Argumentation is tough to get right.
Julie Bindel, a long-time campaigner against violence towards women, recently said she was derided as a fascist for thinking full-face veils are “a symbol of women’s oppression”.
The key flaw of these opponents is not necessarily the views themselves, but how these manifest themselves.
People from both the left and right can become regressive, retreat to their own bubbles, and use the same terms to vent their indignation on opponents, even if those ‘opponents’ are actually on the same side.
Social justice warriors. Alt-right racists. Snowflakes. Neo-Nazis.
The ‘Undebateables’ see their side as the true moral arbiters and their opposition as authoritarian and hysterical – otherwise, they would not (logically) be the opposition.
All too often, people tend to see things, not as shades of grey, but as black and white (and especially the latter, as far as actual Neo-Nazis are concerned).
Social media, with its obliging algorithms, willingly feed their bloodthirsty consumers.
This appetite for division has not escaped Stirling’s campus.
At an October meeting, in response to the president’s favourable remarks about an anti-nuclear weapons protest, two students put forward a motion calling on the student union to be “politically neutral”. This motion had the fatal flaw of being vaguely worded.
Its opponents ruthlessly exploited this weakness, arguing it would mean an end to the days of combatting transphobia, climate change and gendered violence.
Realising this, the motion’s advocates offered a more nuanced proposition – to put the matter aside for a month and open discussions about how the student union should represent us.
Instead, some students proceeded to vote for an amendment effectively gutting the original motion, utilising their assembled core to legitimise their case.
They suggested it was unfair that “everyone will have to come back in November” to look at the matter again and that their amendment “clarifies ambiguity”.
Some would call that shutting down the debate.
The question of the Union’s political neutrality will likely be revisited at some point. In the meantime, we should all learn to open our doors and challenge our perspectives, even on matters we consider fundamental.
People can and do change views, and in the most astonishing of ways.
In Northern Ireland, the joint leadership of unionist Ian Paisley and nationalist Martin McGuinness seemed previously unthinkable, but both politicians matured.
Despite decades of constitutional conflict, parties from both sides went on to form a coalition government in 2007, and it may still be there after the election next month.
In the United States, Glenn Beck, at one time an apoplectic star of Fox News Channel and a possible precursor to the alt-right movement, once derided Barack Obama as an anti-white president.
Yet, seven years later, there he was telling The New Yorker that Obama made him a better man, taking back the previous remarks, and that he now supports Black Lives Matter.

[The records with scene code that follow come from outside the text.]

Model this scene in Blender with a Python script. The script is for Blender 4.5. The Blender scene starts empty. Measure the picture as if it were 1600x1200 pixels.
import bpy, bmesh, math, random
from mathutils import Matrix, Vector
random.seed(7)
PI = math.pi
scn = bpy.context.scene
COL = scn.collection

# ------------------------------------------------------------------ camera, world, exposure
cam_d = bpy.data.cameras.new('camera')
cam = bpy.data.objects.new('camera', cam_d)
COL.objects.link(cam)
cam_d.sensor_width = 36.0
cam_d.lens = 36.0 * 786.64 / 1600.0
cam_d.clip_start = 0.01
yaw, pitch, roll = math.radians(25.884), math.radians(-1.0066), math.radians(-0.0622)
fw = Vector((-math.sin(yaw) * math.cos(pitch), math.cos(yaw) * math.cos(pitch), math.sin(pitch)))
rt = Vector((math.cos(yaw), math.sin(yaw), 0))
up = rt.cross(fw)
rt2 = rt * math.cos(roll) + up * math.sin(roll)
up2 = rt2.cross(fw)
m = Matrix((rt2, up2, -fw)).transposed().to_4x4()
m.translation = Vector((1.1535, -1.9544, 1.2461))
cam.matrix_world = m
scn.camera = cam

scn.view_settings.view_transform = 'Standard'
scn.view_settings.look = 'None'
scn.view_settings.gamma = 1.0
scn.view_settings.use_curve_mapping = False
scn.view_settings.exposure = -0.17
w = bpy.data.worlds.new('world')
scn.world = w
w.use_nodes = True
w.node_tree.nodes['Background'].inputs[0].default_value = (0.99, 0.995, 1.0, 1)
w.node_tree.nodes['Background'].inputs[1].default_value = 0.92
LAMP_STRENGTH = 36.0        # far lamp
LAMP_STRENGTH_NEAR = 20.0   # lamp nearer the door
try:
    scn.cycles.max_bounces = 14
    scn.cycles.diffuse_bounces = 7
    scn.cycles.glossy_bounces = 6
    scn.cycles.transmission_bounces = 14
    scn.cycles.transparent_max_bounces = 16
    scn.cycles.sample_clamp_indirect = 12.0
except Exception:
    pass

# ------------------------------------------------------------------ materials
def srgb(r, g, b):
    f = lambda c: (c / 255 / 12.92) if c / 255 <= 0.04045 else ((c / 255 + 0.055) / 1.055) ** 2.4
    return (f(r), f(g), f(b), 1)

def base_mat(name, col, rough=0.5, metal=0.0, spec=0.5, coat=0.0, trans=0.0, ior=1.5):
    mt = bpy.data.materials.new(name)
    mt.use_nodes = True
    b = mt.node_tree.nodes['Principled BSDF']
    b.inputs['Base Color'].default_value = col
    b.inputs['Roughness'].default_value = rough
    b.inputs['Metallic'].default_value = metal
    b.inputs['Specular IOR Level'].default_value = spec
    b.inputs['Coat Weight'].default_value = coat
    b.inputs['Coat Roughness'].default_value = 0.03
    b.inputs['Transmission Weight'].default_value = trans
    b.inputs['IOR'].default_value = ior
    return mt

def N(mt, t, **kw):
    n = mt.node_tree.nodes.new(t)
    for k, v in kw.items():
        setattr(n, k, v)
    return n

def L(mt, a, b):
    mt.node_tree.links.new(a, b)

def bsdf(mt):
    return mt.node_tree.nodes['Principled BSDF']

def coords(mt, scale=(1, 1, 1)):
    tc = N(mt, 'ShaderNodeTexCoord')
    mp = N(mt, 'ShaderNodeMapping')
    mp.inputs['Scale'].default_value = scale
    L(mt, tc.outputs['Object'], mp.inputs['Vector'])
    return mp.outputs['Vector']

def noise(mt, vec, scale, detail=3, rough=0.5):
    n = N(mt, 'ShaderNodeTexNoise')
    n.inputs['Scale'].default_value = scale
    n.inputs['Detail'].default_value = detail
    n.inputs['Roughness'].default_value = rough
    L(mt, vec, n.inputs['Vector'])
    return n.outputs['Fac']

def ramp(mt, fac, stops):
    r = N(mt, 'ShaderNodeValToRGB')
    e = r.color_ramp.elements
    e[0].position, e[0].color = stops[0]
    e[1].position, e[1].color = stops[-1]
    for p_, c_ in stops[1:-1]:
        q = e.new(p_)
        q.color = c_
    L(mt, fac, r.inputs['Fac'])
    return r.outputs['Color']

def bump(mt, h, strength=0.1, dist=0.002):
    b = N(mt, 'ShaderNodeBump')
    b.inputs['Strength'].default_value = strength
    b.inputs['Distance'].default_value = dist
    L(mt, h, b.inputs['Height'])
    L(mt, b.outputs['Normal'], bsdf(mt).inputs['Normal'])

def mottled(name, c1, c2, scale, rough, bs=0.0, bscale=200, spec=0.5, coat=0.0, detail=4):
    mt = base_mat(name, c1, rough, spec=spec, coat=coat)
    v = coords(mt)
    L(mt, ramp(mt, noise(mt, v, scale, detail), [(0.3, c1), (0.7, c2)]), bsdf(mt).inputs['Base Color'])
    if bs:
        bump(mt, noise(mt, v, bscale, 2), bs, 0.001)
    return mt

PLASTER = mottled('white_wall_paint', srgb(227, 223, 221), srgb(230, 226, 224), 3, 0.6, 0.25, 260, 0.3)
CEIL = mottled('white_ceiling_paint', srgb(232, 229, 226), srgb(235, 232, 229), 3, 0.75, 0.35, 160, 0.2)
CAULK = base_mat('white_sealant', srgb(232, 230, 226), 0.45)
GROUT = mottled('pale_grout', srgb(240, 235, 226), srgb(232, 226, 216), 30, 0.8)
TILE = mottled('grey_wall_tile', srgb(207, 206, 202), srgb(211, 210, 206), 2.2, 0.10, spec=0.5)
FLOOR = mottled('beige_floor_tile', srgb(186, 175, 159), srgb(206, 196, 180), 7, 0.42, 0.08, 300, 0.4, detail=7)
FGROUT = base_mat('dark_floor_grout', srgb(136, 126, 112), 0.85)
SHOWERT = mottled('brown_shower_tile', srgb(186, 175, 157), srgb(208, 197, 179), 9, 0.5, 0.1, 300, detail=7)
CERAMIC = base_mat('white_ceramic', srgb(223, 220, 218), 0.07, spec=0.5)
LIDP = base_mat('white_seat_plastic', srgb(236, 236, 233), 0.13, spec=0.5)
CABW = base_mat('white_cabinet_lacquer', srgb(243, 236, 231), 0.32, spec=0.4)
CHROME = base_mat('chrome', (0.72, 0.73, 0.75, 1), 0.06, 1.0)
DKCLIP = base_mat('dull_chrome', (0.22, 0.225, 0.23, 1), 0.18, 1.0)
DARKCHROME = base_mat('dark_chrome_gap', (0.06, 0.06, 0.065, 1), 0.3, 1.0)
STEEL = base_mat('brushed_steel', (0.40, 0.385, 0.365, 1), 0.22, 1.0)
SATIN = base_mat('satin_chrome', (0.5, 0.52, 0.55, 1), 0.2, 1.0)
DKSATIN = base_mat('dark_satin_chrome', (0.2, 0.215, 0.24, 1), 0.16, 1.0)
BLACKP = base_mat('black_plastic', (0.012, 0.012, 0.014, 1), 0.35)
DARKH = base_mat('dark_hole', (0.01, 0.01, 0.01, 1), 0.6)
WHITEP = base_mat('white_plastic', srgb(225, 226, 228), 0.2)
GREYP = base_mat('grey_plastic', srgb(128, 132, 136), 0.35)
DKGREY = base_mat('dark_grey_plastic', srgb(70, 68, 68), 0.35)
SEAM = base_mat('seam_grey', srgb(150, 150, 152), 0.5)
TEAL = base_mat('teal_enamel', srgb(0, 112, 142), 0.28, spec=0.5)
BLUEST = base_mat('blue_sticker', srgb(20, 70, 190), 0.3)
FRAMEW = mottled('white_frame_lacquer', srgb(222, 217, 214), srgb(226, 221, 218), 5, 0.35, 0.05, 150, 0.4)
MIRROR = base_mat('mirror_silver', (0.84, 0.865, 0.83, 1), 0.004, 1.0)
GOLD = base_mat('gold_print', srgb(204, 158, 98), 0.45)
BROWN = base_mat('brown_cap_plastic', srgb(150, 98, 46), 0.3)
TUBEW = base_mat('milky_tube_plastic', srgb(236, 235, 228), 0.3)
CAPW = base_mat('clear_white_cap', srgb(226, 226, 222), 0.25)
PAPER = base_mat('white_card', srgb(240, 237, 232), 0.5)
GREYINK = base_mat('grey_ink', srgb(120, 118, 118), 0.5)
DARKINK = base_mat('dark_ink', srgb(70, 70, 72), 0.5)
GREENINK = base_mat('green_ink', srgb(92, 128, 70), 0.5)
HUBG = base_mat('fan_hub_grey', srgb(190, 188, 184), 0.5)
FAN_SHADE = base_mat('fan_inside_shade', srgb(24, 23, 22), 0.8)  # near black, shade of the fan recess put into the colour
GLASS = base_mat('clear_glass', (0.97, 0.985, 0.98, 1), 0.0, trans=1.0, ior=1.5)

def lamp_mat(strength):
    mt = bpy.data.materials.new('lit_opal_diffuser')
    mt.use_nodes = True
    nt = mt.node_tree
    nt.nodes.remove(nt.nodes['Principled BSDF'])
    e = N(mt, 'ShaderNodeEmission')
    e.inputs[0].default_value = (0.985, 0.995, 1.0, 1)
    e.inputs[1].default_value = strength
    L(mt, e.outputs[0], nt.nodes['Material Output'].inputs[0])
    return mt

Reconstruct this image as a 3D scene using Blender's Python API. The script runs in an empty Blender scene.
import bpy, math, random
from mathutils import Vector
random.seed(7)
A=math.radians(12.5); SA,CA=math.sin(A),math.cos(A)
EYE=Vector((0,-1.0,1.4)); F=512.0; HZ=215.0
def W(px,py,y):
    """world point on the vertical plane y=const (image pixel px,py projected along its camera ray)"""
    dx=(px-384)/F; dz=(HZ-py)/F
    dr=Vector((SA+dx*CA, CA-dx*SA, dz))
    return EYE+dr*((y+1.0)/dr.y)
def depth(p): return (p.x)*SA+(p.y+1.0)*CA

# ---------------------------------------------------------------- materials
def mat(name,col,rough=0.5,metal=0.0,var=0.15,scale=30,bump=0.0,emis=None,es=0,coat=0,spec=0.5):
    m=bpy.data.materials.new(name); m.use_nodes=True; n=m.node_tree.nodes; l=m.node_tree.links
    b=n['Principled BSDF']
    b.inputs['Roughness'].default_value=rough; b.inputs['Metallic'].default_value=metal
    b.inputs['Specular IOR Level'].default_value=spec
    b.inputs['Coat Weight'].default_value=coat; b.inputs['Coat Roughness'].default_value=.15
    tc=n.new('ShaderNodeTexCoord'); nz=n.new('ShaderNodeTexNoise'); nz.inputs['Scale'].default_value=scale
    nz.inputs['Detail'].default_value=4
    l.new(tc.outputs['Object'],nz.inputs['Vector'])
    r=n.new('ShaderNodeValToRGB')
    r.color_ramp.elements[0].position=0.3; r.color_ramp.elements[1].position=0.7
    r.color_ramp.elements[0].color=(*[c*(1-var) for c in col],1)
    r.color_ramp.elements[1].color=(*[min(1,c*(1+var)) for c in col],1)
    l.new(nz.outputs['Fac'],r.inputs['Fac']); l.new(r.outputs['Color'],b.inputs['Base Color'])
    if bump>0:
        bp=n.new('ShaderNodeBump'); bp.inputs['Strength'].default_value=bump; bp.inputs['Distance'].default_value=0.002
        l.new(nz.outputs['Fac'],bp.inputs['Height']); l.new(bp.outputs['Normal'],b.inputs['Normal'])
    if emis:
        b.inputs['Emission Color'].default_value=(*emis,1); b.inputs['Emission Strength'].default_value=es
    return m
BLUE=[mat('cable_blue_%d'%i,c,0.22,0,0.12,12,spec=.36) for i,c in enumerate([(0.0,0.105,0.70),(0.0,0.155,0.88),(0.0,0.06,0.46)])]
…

“There are things unique to the African-American experience that I cannot relate to,” he said. “I had to listen to them.”
This cuts to the heart of what deliberative democracy and open dialogue is all about.
Although it sounds wishy-washy to take a group of people, put them in a room together and talk their feelings out, it can yield positive results.
In Ireland, for example, a constitutional convention gathered citizens and legislators to discuss sensitive issues of the day, including same-sex marriage.
Some would think it impossible for same-sex marriage to pass in a referendum in such a heavily Catholic country, but it did — resoundingly.
Matt Teitelbaum, President of College Democrats of Maryland, recently argued in favour of allowing Milo Yiannopoulos to speak on campus.
You may not agree with the Breitbart senior editor’s colourful words on social justice, but as recent political events illustrate, there is a significant market for that, and addressing their audience’s concerns is important if we wish to consider constructive steps forward.
“It’s important for people from different sides of the isle [sic] to listen to one another,” Teitelbaum writes.
“That’s how you find common ground and come to a consensus.
“It’s how you change minds and strengthen your movement.”
The debate on our future is just getting started.